**TASK DESCRIPTION**
Track down every line below that holds "scene" and copy it.

**MATERIAL**
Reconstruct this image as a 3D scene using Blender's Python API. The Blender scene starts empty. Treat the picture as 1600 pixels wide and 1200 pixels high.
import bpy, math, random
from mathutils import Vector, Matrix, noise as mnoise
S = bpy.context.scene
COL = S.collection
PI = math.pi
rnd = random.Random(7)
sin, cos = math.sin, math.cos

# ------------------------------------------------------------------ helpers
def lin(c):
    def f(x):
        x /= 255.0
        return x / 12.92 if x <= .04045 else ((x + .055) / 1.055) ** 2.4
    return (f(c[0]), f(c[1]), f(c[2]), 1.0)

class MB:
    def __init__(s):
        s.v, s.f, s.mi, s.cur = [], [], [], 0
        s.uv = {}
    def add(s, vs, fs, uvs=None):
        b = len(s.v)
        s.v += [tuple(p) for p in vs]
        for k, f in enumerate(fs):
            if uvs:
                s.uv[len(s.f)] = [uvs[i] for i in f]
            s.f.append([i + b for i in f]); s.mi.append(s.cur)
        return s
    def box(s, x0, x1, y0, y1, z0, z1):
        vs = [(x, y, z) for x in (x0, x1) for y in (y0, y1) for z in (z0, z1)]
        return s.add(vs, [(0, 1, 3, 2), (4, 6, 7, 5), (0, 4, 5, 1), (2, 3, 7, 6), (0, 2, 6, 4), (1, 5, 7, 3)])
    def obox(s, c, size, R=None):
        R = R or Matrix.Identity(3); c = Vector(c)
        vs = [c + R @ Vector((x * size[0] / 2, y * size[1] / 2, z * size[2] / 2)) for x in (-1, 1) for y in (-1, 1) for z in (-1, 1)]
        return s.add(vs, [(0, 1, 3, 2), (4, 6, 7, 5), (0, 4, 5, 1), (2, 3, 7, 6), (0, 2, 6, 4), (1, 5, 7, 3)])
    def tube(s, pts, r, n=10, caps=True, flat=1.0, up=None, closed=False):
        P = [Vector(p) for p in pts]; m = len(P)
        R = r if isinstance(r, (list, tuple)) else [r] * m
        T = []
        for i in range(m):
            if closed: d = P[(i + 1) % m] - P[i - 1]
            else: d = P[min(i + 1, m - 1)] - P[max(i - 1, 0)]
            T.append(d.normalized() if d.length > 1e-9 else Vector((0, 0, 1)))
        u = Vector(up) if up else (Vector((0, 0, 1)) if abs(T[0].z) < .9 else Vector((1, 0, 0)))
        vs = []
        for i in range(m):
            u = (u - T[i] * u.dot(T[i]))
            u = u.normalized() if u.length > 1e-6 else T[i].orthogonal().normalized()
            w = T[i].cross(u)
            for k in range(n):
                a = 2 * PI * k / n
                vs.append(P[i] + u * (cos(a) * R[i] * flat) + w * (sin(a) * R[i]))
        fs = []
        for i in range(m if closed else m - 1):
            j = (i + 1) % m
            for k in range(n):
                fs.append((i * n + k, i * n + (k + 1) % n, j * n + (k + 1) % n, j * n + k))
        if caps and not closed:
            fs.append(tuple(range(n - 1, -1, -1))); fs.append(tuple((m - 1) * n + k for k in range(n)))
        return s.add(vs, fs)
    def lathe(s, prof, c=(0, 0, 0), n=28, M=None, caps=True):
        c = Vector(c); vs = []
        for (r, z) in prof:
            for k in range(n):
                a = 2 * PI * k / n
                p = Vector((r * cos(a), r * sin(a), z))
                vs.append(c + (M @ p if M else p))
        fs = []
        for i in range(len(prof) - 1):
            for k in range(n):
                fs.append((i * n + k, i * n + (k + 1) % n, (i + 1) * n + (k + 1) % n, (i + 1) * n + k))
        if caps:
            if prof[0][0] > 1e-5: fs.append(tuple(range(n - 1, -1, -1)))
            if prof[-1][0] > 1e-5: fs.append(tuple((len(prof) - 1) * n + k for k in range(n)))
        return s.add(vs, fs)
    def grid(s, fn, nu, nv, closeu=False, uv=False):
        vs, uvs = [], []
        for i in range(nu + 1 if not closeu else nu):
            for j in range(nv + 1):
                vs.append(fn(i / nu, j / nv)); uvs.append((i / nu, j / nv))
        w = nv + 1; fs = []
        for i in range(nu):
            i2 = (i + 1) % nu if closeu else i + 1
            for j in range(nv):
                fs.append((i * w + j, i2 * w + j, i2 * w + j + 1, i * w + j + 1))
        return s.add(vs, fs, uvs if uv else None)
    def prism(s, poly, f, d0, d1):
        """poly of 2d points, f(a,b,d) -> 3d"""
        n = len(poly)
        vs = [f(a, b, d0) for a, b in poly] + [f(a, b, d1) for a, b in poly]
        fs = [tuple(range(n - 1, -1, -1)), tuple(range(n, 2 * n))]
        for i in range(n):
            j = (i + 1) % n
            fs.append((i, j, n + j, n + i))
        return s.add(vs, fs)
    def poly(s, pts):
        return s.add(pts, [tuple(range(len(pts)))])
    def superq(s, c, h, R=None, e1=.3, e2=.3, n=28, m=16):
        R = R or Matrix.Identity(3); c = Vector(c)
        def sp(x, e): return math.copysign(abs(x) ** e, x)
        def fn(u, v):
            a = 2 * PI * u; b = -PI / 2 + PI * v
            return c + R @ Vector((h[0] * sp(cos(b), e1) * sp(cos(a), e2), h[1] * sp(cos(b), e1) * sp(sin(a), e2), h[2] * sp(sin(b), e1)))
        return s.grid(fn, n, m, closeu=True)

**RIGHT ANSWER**
Reconstruct this image as a 3D scene using Blender's Python API. The Blender scene starts empty. Treat the picture as 1600 pixels wide and 1200 pixels high.
S = bpy.context.scene